--- Start of SUPPLIED MATERIAL ---

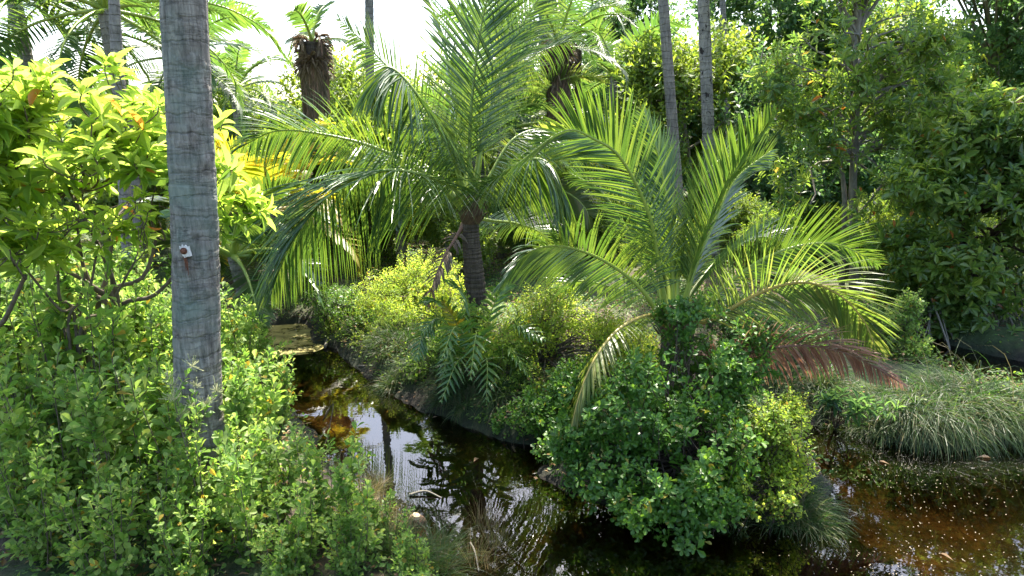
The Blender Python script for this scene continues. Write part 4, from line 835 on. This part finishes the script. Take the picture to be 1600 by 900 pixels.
# floating specks on the right channel
M['float'] = plain('floating_flake', (.30, .25, .16), .7, (.14, .11, .06), 80)
n = 900; ppx = r.uniform(1180, 1600, n); ppy = r.uniform(640, 900, n); kk = r.random(n) < np.exp(-((ppx - 1400 - (ppy - 760) * .3) / 130) ** 2) + .15; ppx, ppy = ppx[kk], ppy[kk]
pp = np.array([G(a, b) for a, b in zip(ppx, ppy)]); n = len(pp); pp[:, 2] = .004
mb = MB(); leaves(mb, pp, np.stack([r.normal(0, 1, n), r.normal(0, 1, n), np.zeros(n)], 1), UP + r.normal(0, .02, (n, 3)), r.uniform(.006, .018, n), r.uniform(.004, .009, n), T_FAR)
tag(mb.build('floating_flakes', M['float']), 'pale flakes and petals floating on the right channel', 'debris', kind='stuff')
def float_leaf(label, px, py, L, W, mat, a):
    p = G(px, py); p[2] = .008; mb = MB(); leaves(mb, [p], [[math.cos(a), math.sin(a), .02]], [UP], L, W, T_OBO)
    o = mb.build('floating_leaf', M[mat], None, p); tag(o, label, 'leaf')
float_leaf('grey fallen leaf floating below the right grass tussock', 1525, 716, .14, .045, 'frond_grey', .1)
float_leaf('pale leaf floating in the left channel', 740, 723, .09, .04, 'litter', 1.2)
float_leaf('tan leaf floating in the right channel', 1390, 727, .09, .03, 'litter', 2.2)
float_leaf('small tan leaf at the bottom of the right channel', 1490, 878, .1, .03, 'litter', 1.9)
# coconut
cc = G(650, 820); cn = thing('coconut', cc, 'old brown coconut lying half in the water by the near sedge', 'coconut'); mb = MB()
th = np.linspace(0, 2 * np.pi, 21)[:-1]; phs = np.linspace(.05, np.pi - .05, 14)
V = np.array([[cc + np.array([.075 * math.sin(p_) * math.cos(a) * (1 + .07 * math.cos(3 * a)), .06 * math.sin(p_) * math.sin(a), .02 + .06 * math.cos(p_)]) for a in th] for p_ in phs[::-1]])
mb.grid(V, True, True); mb.build('husk', M['fibre'], cn, cc, smooth=True)
mb = MB(); mb.tube([cc + [-.0, -.01, .07], cc + [.005, -.01, .088], cc + [.005, -.01, .092]], [.038, .030, .008], 12); mb.build('cut_face', plain('pale_husk', (.5, .38, .22), .8), cn, cc)
# driftwood
def stick(label, pl_, rad, mat='bark'):
    p = [G(a, b) + UP * z for a, b, z in pl_]; mb = MB(); q = smooth_path(p, 18); mb.tube(q, np.linspace(rad, rad * .4, 18), 7)
    tag(mb.build('driftwood', M[mat], None, p[0], smooth=True), label, 'branch')
stick('curved grey branch arching from the far bank of the left channel', [(508, 545, .02), (520, 525, .12), (545, 512, .22), (570, 508, .2)], .022)
stick('long thin root curving along the islet shore', [(560, 575, .03), (600, 585, .08), (640, 605, .05), (665, 632, .0)], .012)
stick('bleached branch floating in the left channel', [(640, 775, .01), (665, 772, .025), (690, 778, .0)], .012)
stick('dark forked twig in the water beside the left bank', [(505, 660, .02), (522, 655, .16), (512, 690, .05), (505, 700, 0)], .008, 'dark_twig')
stick('pale twig at the bottom of the stream', [(735, 850, .01), (742, 870, .04), (748, 895, .01)], .008)
# algae film
m, nt, out = newmat('algae_film'); tc = nt.nodes.new('ShaderNodeTexCoord'); pb = nt.nodes.new('ShaderNodeBsdfPrincipled')
an = noise(nt, 6, 5, .7, tc.outputs['Object']); nt.links.new(ramp(nt, an, [(.35, (.16, .15, .03)), (.65, (.46, .40, .14))]), pb.inputs['Base Color']); pb.inputs['Roughness'].default_value = .5
tp = nt.nodes.new('ShaderNodeBsdfTransparent'); mx = nt.nodes.new('ShaderNodeMixShader'); nt.links.new(ramp(nt, noise(nt, 3.2, 6, .75, tc.outputs['Object']), [(.40, (0, 0, 0)), (.52, (.9, .9, .9))]), mx.inputs[0])
nt.links.new(tp.outputs[0], mx.inputs[1]); nt.links.new(pb.outputs[0], mx.inputs[2]); nt.links.new(mx.outputs[0], out.inputs[0])
ctr = G(430, 528); mb = MB(); ring = []
for a in np.linspace(0, 6.283, 41)[:-1]:
    rr_ = 1 + .25 * math.sin(3 * a + 1) + .12 * math.sin(7 * a); ring.append(ctr + np.array([math.cos(a) * .95 * rr_, math.sin(a) * 1.25 * rr_, .005]))
mb.add(ring, list(range(40)), [40]); tag(mb.build('algae_film', m), 'yellow-green algae film on the far left channel', 'algae', kind='stuff')
print('polys', sum(len(o.data.polygons) for o in bpy.data.objects if o.type == 'MESH'), 'objects', len(bpy.data.objects))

--- End of SUPPLIED MATERIAL ---

Copy each line above that contains the word "from".

--- SOLUTION TO THIS PROBLEM ---
The Blender Python script for this scene continues. Write part 4, from line 835 on. This part finishes the script. Take the picture to be 1600 by 900 pixels.
stick('curved grey branch arching from the far bank of the left channel', [(508, 545, .02), (520, 525, .12), (545, 512, .22), (570, 508, .2)], .022)